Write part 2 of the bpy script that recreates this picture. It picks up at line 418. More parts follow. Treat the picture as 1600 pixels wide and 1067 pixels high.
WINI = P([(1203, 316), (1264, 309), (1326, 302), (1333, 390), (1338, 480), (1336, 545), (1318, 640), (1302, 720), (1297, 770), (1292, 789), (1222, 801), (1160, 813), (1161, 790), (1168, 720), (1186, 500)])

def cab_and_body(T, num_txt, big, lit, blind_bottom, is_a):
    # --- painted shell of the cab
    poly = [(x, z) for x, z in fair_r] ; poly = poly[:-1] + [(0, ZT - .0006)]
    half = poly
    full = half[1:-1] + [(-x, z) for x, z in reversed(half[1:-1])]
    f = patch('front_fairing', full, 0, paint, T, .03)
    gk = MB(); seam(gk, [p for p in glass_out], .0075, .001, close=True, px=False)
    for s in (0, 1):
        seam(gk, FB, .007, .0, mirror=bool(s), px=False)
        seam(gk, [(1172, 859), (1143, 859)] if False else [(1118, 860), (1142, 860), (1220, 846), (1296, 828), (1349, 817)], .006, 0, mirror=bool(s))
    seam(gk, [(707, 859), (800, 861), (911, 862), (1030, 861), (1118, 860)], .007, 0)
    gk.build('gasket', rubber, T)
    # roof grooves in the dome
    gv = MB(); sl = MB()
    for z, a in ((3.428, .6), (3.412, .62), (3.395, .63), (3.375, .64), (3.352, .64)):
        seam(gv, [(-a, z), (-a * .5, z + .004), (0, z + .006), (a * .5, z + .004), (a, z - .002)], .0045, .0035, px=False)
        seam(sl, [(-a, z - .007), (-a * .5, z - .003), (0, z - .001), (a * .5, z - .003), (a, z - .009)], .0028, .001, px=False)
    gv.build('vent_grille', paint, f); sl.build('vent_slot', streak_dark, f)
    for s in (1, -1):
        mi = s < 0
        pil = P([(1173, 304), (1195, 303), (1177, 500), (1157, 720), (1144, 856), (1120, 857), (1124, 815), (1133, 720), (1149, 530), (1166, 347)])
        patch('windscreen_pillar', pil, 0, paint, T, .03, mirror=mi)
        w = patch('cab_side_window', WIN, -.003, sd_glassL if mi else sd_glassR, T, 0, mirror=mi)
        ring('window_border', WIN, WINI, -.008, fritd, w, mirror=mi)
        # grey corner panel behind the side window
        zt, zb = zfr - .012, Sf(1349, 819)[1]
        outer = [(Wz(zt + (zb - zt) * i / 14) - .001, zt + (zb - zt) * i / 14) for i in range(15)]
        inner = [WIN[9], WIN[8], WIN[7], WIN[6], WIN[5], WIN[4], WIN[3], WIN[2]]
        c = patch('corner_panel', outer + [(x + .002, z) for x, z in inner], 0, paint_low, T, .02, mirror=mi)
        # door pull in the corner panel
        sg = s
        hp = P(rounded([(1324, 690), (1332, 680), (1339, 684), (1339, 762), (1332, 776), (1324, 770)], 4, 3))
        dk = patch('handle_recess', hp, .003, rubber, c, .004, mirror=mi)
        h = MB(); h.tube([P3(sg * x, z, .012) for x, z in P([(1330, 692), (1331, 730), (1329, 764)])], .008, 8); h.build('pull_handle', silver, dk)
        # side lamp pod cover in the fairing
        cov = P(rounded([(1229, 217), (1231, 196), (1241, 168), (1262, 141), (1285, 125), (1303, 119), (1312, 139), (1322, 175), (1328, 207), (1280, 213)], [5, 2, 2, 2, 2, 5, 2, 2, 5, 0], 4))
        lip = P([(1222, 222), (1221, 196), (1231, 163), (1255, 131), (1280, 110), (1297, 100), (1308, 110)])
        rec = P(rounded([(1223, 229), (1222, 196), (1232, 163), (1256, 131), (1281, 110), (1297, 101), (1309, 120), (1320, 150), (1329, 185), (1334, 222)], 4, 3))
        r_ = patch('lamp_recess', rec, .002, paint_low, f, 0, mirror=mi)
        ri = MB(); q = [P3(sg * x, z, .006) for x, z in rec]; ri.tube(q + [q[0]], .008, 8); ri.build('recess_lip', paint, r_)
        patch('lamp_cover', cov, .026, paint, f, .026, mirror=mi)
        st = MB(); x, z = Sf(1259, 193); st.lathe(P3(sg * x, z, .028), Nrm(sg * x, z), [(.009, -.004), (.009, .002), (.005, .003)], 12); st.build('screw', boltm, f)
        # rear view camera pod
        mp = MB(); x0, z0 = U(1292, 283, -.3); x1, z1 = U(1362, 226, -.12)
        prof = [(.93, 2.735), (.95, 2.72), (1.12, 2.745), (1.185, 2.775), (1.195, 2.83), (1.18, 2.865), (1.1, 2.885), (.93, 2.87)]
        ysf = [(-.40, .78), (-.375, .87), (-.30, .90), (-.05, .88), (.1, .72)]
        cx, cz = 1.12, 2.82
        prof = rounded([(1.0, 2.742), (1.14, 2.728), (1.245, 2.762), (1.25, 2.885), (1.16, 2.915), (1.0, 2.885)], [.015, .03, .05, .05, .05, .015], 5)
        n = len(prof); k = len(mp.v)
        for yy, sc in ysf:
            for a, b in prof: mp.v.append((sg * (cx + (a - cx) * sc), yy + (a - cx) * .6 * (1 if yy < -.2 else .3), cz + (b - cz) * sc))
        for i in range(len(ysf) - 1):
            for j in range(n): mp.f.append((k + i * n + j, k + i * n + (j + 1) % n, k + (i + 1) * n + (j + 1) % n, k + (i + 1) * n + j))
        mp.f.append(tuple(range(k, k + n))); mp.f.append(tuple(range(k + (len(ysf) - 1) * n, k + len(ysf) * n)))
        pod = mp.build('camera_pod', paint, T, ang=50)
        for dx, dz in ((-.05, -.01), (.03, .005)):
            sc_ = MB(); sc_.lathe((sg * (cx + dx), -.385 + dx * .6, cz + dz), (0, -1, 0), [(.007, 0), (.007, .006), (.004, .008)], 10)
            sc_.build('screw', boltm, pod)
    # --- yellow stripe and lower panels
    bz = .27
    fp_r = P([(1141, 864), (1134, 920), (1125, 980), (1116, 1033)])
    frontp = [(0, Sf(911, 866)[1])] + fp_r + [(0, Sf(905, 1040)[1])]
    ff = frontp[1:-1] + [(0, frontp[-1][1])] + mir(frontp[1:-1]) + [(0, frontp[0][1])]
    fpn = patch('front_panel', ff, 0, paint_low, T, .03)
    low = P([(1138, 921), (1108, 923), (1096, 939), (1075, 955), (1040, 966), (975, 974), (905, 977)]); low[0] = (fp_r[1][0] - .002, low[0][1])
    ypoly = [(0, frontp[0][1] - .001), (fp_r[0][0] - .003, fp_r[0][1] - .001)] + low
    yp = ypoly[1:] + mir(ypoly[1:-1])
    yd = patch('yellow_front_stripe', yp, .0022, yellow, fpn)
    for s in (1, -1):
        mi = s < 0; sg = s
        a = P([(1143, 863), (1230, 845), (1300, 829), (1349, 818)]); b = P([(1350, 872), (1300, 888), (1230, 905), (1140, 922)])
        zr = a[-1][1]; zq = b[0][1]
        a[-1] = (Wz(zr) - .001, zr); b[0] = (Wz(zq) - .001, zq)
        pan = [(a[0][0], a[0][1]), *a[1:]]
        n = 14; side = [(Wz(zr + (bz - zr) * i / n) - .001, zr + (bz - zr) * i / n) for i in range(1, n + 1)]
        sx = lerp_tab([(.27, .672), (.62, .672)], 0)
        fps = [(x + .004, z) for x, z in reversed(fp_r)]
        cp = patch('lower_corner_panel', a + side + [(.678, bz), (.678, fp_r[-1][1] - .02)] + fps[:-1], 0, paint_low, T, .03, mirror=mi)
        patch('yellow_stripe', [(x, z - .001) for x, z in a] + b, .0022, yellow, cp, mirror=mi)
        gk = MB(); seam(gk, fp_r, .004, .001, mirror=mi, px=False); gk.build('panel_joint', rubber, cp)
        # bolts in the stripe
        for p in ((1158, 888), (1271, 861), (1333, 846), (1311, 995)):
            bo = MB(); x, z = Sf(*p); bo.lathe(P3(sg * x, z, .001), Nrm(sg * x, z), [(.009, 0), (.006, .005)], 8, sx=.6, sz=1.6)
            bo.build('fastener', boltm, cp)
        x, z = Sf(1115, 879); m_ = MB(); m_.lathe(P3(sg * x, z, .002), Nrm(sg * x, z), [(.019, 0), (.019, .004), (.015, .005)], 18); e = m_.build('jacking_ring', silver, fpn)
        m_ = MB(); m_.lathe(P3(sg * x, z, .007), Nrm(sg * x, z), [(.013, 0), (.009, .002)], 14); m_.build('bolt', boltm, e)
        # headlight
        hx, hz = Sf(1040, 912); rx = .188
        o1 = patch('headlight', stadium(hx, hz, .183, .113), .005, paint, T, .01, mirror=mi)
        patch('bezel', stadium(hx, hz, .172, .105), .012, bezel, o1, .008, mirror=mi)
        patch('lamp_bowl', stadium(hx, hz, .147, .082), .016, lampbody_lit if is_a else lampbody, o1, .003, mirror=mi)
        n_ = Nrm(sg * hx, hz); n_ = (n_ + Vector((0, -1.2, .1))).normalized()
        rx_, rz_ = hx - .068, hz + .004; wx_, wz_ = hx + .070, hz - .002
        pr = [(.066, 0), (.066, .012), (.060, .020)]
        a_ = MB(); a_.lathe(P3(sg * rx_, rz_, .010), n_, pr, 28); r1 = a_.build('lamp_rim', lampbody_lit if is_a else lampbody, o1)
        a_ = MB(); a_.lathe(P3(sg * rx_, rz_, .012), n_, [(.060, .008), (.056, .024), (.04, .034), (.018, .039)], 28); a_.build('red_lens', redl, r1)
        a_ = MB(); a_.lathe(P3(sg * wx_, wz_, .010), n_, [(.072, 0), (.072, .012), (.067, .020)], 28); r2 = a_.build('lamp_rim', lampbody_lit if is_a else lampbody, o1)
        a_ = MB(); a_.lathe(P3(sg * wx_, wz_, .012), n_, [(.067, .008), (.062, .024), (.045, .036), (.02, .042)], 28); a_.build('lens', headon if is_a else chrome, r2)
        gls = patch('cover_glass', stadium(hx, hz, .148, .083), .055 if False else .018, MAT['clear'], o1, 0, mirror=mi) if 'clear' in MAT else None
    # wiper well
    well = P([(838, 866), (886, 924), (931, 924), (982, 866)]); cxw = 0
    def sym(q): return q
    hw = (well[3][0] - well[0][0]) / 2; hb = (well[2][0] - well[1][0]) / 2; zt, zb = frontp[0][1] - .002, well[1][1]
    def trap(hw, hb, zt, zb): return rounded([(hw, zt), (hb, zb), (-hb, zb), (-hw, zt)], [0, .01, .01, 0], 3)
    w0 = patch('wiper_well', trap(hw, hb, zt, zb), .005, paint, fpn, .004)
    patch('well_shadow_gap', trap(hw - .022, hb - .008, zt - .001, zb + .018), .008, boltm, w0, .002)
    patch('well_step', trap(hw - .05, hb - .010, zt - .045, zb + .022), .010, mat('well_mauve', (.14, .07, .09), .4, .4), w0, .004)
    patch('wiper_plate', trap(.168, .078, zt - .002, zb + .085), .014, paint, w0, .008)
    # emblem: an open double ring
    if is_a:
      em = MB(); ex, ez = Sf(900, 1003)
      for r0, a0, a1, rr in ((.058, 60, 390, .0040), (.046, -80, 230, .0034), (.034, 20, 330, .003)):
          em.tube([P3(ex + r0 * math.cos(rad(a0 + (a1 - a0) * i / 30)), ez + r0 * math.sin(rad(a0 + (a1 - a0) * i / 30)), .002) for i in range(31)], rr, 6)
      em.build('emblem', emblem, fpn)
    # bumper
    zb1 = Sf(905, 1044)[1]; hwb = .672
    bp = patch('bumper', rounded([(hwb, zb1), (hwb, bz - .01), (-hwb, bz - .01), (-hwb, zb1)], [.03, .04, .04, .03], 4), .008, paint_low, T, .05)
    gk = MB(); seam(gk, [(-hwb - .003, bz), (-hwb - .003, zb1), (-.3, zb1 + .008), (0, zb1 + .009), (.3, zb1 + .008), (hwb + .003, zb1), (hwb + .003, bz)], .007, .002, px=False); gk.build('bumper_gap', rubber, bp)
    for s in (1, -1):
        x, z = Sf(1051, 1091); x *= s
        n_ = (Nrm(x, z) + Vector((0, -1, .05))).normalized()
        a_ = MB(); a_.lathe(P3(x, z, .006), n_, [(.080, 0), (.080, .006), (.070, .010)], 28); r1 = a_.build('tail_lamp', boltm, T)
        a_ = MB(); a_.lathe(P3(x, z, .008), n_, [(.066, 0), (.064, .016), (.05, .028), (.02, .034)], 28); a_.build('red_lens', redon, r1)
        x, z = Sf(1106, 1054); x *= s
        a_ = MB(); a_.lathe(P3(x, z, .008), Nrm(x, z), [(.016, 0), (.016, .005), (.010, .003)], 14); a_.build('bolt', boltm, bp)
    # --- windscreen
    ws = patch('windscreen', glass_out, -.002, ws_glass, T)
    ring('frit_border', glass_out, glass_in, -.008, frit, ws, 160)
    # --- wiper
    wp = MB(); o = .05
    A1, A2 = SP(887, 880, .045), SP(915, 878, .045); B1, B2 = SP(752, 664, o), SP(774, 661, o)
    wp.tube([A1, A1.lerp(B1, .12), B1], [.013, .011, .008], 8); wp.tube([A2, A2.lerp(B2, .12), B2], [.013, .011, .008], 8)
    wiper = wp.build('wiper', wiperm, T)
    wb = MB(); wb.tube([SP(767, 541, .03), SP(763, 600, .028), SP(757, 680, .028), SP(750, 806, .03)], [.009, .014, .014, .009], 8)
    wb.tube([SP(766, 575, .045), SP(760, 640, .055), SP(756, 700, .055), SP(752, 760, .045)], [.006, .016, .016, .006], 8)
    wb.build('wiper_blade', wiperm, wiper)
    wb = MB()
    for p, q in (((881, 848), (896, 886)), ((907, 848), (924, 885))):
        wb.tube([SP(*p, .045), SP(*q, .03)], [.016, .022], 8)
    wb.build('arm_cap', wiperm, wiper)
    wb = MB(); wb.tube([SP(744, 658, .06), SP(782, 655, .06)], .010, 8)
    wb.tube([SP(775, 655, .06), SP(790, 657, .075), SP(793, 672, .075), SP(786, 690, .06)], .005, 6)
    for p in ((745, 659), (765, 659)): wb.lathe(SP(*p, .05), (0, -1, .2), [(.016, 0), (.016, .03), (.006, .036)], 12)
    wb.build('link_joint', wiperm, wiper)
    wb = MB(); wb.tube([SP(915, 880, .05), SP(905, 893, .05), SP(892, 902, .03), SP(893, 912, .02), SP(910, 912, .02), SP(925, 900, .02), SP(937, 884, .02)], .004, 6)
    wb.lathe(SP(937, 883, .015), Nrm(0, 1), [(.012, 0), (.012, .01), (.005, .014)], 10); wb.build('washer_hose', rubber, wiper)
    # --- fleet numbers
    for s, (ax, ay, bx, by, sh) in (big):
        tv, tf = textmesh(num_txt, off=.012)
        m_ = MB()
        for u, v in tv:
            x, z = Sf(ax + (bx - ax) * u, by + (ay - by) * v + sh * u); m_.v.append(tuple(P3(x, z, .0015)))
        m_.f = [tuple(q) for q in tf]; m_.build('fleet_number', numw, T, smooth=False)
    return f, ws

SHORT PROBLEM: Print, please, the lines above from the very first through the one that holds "720), (1186, 500)])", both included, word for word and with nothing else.

ANSWER TO THIS TASK:
Write part 2 of the bpy script that recreates this picture. It picks up at line 418. More parts follow. Treat the picture as 1600 pixels wide and 1067 pixels high.
WINI = P([(1203, 316), (1264, 309), (1326, 302), (1333, 390), (1338, 480), (1336, 545), (1318, 640), (1302, 720), (1297, 770), (1292, 789), (1222, 801), (1160, 813), (1161, 790), (1168, 720), (1186, 500)])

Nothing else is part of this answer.